Revisit the timeline studied earlier in order to ascertain when the various suffrage organisations were founded. Two main bodies would dominate the campaign for the vote between 1900 and 1918: the National Union of Women’s Suffrage Societies (NUWSS) and the Women’s Social and Political Union (WSPU). In terms of aims, both sought equal and thus limited suffrage with men, but their methods of protest soon diverged, from an initial concentration on mass meetings, demonstrations and petitions to, in the case of the WSPU, more violent tactics – criminal damage to shops and public buildings, arson attacks, and the controversial decision, once imprisoned, to go on hunger strike. The image therefore of the suffragettes was subjected to much public scrutiny, and many were often the target of blunt, unsympathetic portrayals in the press.

Group activity: Analysing visual sources

The suffrage campaigners were a tempting subject for cartoonists seeking to ridicule women who seemed so willing to display what anti-suffragists regarded as unfeminine characteristics. Similarly the suffragists (NUWSS) and suffragettes (WSPU) resorted to evocative visual comments about the arbitrary manner in which government and the authorities were suppressing their rights to protest, thus denying them their entitlement to the vote. Both sides appealed to emotions, both sought to gain converts to their view, with the women in particular casting themselves as victims of an intolerant male-dominated society. For historians, cartoons and posters, as just one genre of visual evidence, can be very useful but we need to ask the right questions of the cartoons in order to appreciate both their strengths and weaknesses as historical sources.

Your ability to evaluate primary sources depends on your understanding of the context in which they were produced.

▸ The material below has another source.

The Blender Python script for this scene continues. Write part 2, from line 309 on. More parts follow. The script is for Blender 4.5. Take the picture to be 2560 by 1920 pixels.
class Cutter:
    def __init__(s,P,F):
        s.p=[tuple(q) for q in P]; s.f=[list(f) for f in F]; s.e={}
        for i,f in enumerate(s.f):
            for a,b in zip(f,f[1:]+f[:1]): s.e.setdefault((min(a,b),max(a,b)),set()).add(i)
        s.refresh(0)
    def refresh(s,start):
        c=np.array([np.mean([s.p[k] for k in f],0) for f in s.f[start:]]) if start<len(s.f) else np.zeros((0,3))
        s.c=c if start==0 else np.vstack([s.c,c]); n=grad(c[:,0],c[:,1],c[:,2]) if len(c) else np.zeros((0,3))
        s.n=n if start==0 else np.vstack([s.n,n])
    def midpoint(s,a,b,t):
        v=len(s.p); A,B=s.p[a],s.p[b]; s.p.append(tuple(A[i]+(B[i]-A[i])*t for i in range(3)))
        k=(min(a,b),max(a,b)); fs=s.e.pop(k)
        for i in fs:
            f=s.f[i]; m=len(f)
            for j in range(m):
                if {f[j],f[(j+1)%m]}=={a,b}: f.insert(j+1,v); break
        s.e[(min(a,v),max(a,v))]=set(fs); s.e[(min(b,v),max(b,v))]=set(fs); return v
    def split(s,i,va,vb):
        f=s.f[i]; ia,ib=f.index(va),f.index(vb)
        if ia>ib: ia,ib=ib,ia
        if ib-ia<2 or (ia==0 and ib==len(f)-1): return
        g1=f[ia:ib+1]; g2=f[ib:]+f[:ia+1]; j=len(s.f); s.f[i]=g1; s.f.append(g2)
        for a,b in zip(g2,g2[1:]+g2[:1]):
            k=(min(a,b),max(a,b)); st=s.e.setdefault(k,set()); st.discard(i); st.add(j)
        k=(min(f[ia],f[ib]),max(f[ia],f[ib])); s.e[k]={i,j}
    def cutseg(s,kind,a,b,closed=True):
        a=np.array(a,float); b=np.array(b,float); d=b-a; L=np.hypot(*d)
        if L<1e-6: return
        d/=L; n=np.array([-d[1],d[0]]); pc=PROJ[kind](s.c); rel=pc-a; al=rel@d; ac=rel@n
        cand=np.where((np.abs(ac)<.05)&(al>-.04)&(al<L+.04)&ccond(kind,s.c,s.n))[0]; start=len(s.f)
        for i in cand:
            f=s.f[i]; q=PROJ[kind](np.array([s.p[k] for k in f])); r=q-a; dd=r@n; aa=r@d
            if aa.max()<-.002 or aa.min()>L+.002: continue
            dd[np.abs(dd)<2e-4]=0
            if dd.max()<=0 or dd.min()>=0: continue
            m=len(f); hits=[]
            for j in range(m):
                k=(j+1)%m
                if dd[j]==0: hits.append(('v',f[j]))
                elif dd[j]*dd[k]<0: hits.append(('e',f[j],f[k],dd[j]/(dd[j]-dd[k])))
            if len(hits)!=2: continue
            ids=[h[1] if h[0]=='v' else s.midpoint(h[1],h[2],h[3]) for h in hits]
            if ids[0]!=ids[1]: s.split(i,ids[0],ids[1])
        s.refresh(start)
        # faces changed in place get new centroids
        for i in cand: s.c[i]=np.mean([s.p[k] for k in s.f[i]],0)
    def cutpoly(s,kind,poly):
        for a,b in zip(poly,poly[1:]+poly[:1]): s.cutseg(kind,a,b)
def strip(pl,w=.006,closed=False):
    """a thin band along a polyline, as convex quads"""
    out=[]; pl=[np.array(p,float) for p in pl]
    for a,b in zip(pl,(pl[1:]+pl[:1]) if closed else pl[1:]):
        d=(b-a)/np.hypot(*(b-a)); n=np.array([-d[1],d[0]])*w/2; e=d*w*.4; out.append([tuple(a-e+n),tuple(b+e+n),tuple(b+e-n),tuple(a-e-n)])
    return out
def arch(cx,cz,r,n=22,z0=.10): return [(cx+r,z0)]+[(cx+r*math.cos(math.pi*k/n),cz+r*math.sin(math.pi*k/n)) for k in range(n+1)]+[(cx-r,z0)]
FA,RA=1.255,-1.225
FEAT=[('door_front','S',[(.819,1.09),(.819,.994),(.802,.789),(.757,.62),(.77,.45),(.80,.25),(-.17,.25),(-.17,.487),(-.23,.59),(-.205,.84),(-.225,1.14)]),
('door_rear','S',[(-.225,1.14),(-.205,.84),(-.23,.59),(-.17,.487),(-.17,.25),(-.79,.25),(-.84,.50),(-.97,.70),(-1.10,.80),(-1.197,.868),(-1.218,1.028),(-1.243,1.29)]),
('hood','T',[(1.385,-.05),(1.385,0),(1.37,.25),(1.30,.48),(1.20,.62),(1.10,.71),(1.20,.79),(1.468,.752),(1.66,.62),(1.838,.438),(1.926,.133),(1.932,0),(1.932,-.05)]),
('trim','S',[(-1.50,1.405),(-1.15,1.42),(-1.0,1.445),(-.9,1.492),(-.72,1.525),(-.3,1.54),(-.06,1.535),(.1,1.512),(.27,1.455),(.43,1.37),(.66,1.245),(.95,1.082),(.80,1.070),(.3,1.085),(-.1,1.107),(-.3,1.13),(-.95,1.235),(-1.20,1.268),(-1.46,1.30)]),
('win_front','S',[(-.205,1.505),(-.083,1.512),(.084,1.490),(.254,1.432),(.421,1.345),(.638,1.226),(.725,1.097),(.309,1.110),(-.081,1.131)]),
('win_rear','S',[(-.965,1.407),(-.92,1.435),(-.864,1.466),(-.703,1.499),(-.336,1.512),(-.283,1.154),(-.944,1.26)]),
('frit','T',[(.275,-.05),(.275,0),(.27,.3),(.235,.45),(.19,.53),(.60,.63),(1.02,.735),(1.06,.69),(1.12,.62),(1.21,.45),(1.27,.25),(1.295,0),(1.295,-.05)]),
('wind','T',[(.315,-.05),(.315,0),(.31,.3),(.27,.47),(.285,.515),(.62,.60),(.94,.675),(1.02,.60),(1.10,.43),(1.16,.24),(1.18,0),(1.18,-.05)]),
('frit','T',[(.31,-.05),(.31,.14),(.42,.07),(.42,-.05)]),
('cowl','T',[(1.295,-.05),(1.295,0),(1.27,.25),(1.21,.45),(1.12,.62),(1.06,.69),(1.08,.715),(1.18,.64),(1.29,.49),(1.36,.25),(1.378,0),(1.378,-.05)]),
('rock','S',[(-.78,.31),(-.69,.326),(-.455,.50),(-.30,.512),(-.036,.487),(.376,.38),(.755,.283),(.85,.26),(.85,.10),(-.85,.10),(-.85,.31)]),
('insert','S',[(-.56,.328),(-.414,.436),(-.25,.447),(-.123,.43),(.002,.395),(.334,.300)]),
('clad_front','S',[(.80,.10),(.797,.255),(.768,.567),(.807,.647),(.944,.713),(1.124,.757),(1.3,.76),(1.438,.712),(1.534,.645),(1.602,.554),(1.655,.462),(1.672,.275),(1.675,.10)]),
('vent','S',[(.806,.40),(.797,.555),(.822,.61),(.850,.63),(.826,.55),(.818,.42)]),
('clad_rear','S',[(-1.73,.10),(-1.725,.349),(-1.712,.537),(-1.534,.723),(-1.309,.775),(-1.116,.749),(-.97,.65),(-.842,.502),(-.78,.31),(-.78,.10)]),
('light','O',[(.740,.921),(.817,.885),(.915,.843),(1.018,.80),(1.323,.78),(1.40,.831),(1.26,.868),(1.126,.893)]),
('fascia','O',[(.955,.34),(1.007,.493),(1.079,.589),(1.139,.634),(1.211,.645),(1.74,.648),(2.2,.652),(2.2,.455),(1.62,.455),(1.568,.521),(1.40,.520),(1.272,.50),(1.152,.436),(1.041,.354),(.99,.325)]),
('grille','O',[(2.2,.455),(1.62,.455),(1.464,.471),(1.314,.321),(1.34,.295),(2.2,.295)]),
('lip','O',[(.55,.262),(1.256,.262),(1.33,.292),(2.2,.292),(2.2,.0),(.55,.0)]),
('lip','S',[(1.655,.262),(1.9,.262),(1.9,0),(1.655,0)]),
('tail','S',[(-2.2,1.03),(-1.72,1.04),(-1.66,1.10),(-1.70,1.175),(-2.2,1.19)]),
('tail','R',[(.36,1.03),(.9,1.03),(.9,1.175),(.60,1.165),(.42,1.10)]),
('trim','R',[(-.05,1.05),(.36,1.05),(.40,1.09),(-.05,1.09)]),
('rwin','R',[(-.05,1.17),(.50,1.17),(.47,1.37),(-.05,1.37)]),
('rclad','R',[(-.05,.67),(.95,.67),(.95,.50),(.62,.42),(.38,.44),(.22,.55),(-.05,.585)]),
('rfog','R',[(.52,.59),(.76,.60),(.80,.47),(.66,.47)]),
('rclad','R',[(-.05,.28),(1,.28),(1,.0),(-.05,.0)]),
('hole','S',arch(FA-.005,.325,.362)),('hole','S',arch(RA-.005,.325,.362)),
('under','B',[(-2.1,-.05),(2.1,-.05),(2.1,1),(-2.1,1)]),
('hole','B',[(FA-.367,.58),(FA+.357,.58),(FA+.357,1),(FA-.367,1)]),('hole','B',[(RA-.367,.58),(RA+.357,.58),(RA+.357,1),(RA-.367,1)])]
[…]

The story of the suffrage movement is very detailed but try and obtain a sense of how the movement developed by reading: 1) this account of the NUWSS on the Spartacus Educational website and 2) the WSPU on the same website. Pay particular attention to how the two organisations gradually adopted different campaign tactics.

  1. The anti-suffrage view.

    Have a look at the anti-suffrage images on the Getty Images website. Think about the kind of questions that should be asked of any visual source: What can we learn about what the illustrator is thinking? What does the source actually reveal? What are the motives of the illustrator? What message does s/he intend to convey? How can we support that conclusion? Is there other supporting evidence? How useful is the source to the historian?

    Select two of the cartoons and write down the answers to the questions.

  2. The suffragettes promoted their views through what were often very graphic posters, sometimes showing images of women being force-fed. Do an internet search for ‘suffragette posters’ in order to view some examples of these posters. (Here are some examples of suffragette posters found via a Google search.) Select two examples of a suffragette poster and ask of those sources the same questions as the ones set above. Note down your answers.

  3. Finally, go to the Women’s rights forum and with your fellow students discuss these questions with reference to both the anti- and pro-suffrage sources:

    • In what respects are these visual sources of value to historians?
    • What do you think are the strengths and weaknesses of these sources?
    • What further evidence, if any, would be useful to us in assessing these sources?